GÜNEY AFRİKA ZİRVESİ
Güney Afrika ziyaretine de değinen Başbakan Erdoğan, "Gelişmiş demokrasisi ve ekonomisinin yanı sıra mevcut siyasi gücüyle Güney Afrika Cumhuriyeti, Afrika'ya açılım stratejimiz içinde özel önem atfettiğimiz bir ülke. Biz çok boyutlu dış politikamız kapsamında daha önce 2005 yılını Türkiye'de Afrika yılı ilan etmiş ve bu doğrultuda kıta ile ilişkimizde yeni bir anlayışı hakim kılmıştık. Ağustos 2008 yılında İstanbul'da düzenlenen Türkiye- Afrika İşbirliği Zirvesi ile ilişkilerimizi çok daha sağlam zemine
oturttuk. Ticaretten yatırıma, kırsal kalkınmadan tarıma, enerjiden ulaştırmaya kadar birçok alanda geleceğe yönelik ortak hedefler belirledik" dedi.
Türkiye olarak Afrika'nın muhtelif köşelerinde büyükelçilikler açtıklarını, hala da açmaya devam ettiklerini belirten Erdoğan, son iki yılda 12 büyükelçilik ve bir başkonsolosluğu Afrika'da açtıklarını, bugün itibarıyla 24 olan büyükelçilik sayısını 2012 yılında 33'e çıkarmayı hedeflediklerini ifade etti. Erdoğan, "Amacımız her alanda ilişkilerimizi daha da güçlendirmek, karşılıklı dostluk ve işbirliği imkanlarından azami ölçüde yararlanmaktır. Bunun bir örneği olarak THY, son yıllarda Afrika'ya yönelik uçuşlarını artırarak bu sürece aktif katkı sağlamaktadır. THY'nin 2007 yılından bu yana Johannesburg ve Capetow'na doğrudan sefer düzenlediğini büyük gurur ve memnuniyetle ifade ediyorum" diye konuştu.
SARKOZY’YE SERT ELEŞTİRİ
Konuşmasında Fransa Cumhurbaşkanı Sarkozy'i de sert bir dille eleştiren Erdoğan, "Çıkıyor Fransa'nın Cumhurbaşkanı Ermenistan'a gidiyor ve Türkiye'ye kendine göre tavsiyelerde bulunuyor. Önce sen kendine tavsiyede bulun, kendine çeki düzen ver.Kalkıp da Fransa'da başka, Ermenistan'da başka, Türkiye'ye geldiğin zaman bambaşka böyle ikircikli siyasi liderlik olmaz. Her şeyden önce siyaset dürüstlük istiyor dürüstlük.
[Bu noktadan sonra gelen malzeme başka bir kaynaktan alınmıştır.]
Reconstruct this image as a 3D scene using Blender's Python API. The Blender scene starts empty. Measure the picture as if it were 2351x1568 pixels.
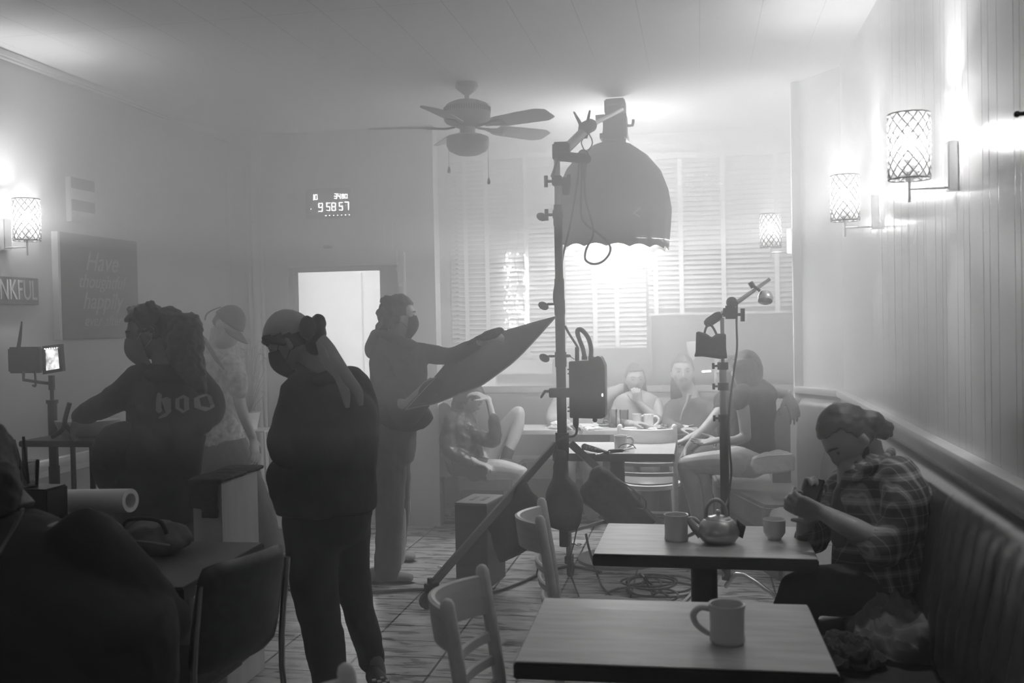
import bpy, bmesh, math, random
from mathutils import Vector, Matrix, noise
random.seed(7)
PI = math.pi
SC = bpy.context.scene
COL = SC.collection
# ------------------------------------------------------------------ camera
IW, IH, FPX, EYE = 2351.0, 1568.0, 2286.0, 1.6
YAW, PITCH, ROLL = math.radians(10.6395), math.radians(1.1876), -math.radians(1.15)
FWD = Vector((-math.sin(YAW)*math.cos(PITCH), math.cos(YAW)*math.cos(PITCH), -math.sin(PITCH)))
_r = Vector((math.cos(YAW), math.sin(YAW), 0)); _u = _r.cross(FWD)
RGT = _r*math.cos(ROLL) + _u*math.sin(ROLL)
UPV = -_r*math.sin(ROLL) + _u*math.cos(ROLL)
cam = bpy.data.cameras.new('camera'); cam.lens = FPX/IW*36; cam.sensor_width = 36
cam.dof.use_dof = True; cam.dof.focus_distance = 5.6; cam.dof.aperture_fstop = 3.6
camo = bpy.data.objects.new('camera', cam); COL.objects.link(camo)
camo.matrix_world = Matrix(((RGT.x, UPV.x, -FWD.x, 0), (RGT.y, UPV.y, -FWD.y, 0), (RGT.z, UPV.z, -FWD.z, EYE), (0, 0, 0, 1)))
SC.camera = camo
CAM = Vector((0, 0, EYE))
# ------------------------------------------------------------------ world, exposure
w = bpy.data.worlds.new('night'); SC.world = w; w.use_nodes = True
w.node_tree.nodes['Background'].inputs[0].default_value = (0.02, 0.02, 0.02, 1)
w.node_tree.nodes['Background'].inputs[1].default_value = 0.3
SC.view_settings.view_transform = 'Standard'; SC.view_settings.look = 'None'
SC.view_settings.exposure = 3.25; SC.view_settings.gamma = 1.0
SC.view_settings.use_curve_mapping = False
SC.cycles.max_bounces = 7; SC.cycles.diffuse_bounces = 4; SC.cycles.glossy_bounces = 2
SC.cycles.transmission_bounces = 4; SC.cycles.volume_bounces = 4; SC.cycles.transparent_max_bounces = 7
SC.cycles.caustics_reflective = False; SC.cycles.caustics_refractive = False
SC.cycles.sample_clamp_indirect = 2.0
SC.cycles.use_denoising = True; SC.cycles.use_adaptive_sampling = True; SC.cycles.adaptive_threshold = .01
# ------------------------------------------------------------------ large lights
def area(name, loc, rot, sx, sy, power, shape='RECTANGLE', spread=180):
    l = bpy.data.lights.new(name, 'AREA'); l.shape = shape; l.size = sx; l.size_y = sy; l.energy = power
    l.spread = math.radians(spread)
    o = bpy.data.objects.new(name, l); o.location = loc; o.rotation_euler = rot; COL.objects.link(o); return o
def point(name, loc, power, r=.03):
    l = bpy.data.lights.new(name, 'POINT'); l.energy = power; l.shadow_soft_size = r
    o = bpy.data.objects.new(name, l); o.location = loc; COL.objects.link(o); return o
# film lamp in the hanging softbox over the booth table, shining down
area('softbox_lamp', (-.55, 6.95, 2.13), (0, 0, 0), .74, .74, 2.8, 'DISK')
# film lamp out in the street, shining on the fog behind the door glass and into the room
area('street_lamp', (-4.3, 10.6, 5.2), (math.radians(8), 0, 0), 1.4, 1.4, 52, spread=75)
# second film lamp up in the bay behind the softbox, lighting the blinds and the bay ceiling
bl_ = point('bay_lamp', (-.56, 7.5, 2.6), 9.5, .2); bl_.data.specular_factor = .1
# unseen fill light added behind the camera
area('fill_lamp', (-1.5, -2.2, 2.9), (0, 0, 0), 2.0, 2.0, 1)

# ------------------------------------------------------------------ pixel helpers (2351x1568 frame)
def ray(px, py): return FWD + RGT*((px-IW/2)/FPX) - UPV*((py-IH/2)/FPX)
def PY(px, py, Y): d = ray(px, py); return CAM + d*(Y/d.y)
def PX(px, py, X): d = ray(px, py); return CAM + d*(X/d.x)
def PZ(px, py, z): d = ray(px, py); return CAM + d*((z-EYE)/d.z)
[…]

Ülkende 600 bin Ermeni, 500 bin Türk var. Bir taraftan Türkiye ile her türlü ilişkiniz var. Ama siz büyük düşünmüyor da daracık bir şeyle sadece ekonomik imkanlarının farklı olduğu için böyle bir tavır içine giriyorsan kusura bakma Türkiye kolay yutulacak bir lokma değildir. Devlet adamlığı unvanını taşımak, gelecek nesilleri düşünerek hareket etmeyi gerektirir. Bunun idrakinde olmayanlar, Fransız kalanlar gerçeği anladıklarında çok geç kalacaklardır" dedi.
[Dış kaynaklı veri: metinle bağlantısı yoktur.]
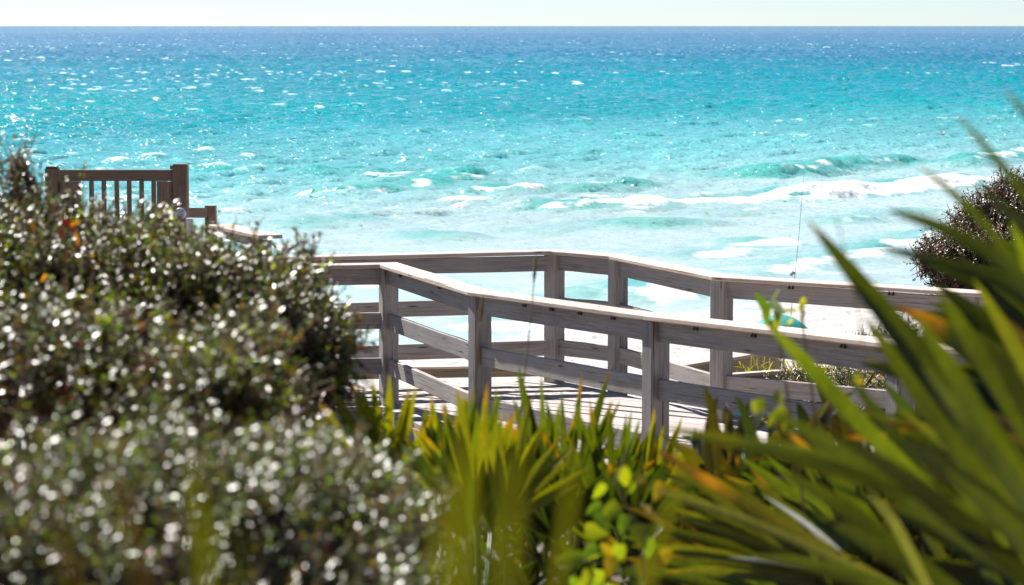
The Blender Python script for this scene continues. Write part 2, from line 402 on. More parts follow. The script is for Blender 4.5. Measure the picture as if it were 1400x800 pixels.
# small ripples as slopes (world space), kept at every distance
def slope(vec, sc, amp):
    n = noise(nt, vec, sc, 3, .65, 1); v = N(nt, 'ShaderNodeVectorMath', operation='SUBTRACT'); L(nt, n, v.inputs[0]); v.inputs[1].default_value = (.5, .5, .5)
    v2 = N(nt, 'ShaderNodeVectorMath', operation='MULTIPLY'); L(nt, v.outputs[0], v2.inputs[0]); v2.inputs[1].default_value = (amp, amp, 0); return v2.outputs[0]
v = N(nt, 'ShaderNodeVectorMath', operation='ADD'); d_ = slope(vscale(nt, g.outputs['Position'], (1, 1.3, 1)), 3.6, 1.0)
ln_ = N(nt, 'ShaderNodeVectorMath', operation='LENGTH'); L(nt, d_, ln_.inputs[0])
k1 = N(nt, 'ShaderNodeMath', operation='MULTIPLY_ADD'); L(nt, ln_.outputs['Value'], k1.inputs[0]); k1.inputs[1].default_value = 19; k1.inputs[2].default_value = .2
d2 = N(nt, 'ShaderNodeVectorMath', operation='SCALE'); L(nt, d_, d2.inputs[0]); L(nt, k1.outputs[0], d2.inputs['Scale'])
L(nt, d2.outputs[0], v.inputs[0]); L(nt, slope(g.outputs['Position'], .5, .7), v.inputs[1])
sy = N(nt, 'ShaderNodeSeparateXYZ'); L(nt, g.outputs['Position'], sy.inputs[0])
fr_ = N(nt, 'ShaderNodeMapRange'); fr_.inputs[1].default_value = 250; fr_.inputs[2].default_value = 2500; fr_.inputs[3].default_value = 1; fr_.inputs[4].default_value = 1.5; L(nt, sy.outputs[1], fr_.inputs[0])
calm = N(nt, 'ShaderNodeMapRange'); calm.inputs[1].default_value = 90; calm.inputs[2].default_value = 240; calm.inputs[3].default_value = .2; calm.inputs[4].default_value = 1; L(nt, sy.outputs[1], calm.inputs[0])
fs_ = N(nt, 'ShaderNodeMapRange'); fs_.inputs[1].default_value = 300; fs_.inputs[2].default_value = 2000; fs_.inputs[3].default_value = .5; fs_.inputs[4].default_value = .16; L(nt, sy.outputs[1], fs_.inputs[0]); L(nt, fs_.outputs[0], b.inputs['Specular IOR Level'])
fc = N(nt, 'ShaderNodeMath', operation='MULTIPLY'); L(nt, fr_.outputs[0], fc.inputs[0]); L(nt, calm.outputs[0], fc.inputs[1])
vsc = N(nt, 'ShaderNodeVectorMath', operation='SCALE'); L(nt, v.outputs[0], vsc.inputs[0]); L(nt, fc.outputs[0], vsc.inputs['Scale'])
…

Konuşmasında Filistin sorununa da değinen Erdoğan, bu konuda bazı ülkelerin tavrını eleştirdi. Erdoğan, "Dün söyledikleriniz de, bir yıl önceki söyledikleriniz de kayıtlarda mevcut. Kendileri bir araya gelsin anlaşsın diyemezsiniz, on yıllardır bir araya geliyorlar, olmamasının arkasında egemen güçler var. Bugün yine anlaşamıyorlarsa yine aynı şey. Eğer anlaşmaları isteniyorsa, Sudan'da ne yaptınız? Aynı şekilde İran'da ne yaptınız? Diğer ülkelerde neler yapıyorsunuz? Buralarda da aynı şeyi yapmanız lazım. BM'de de söyledim. İsrail'de 89 yaptırım kararı aldı. İsrail hepsine uydu mu? Uymadı. Peki uyguladınız mı yaptırım baskı? Hayır. Şimdi bu şekilde şımartılmış bir ülke kalkar da İsrail ile barış masasından barışarak geleceğe yönelir mi? Her masaya oturuşta daha çok şey istiyor ve bunun sınırı yok. O sınırın ne olduğunu biz de biliyoruz, Filistin'in evlatları da çok iyi biliyorlar" diye konuştu.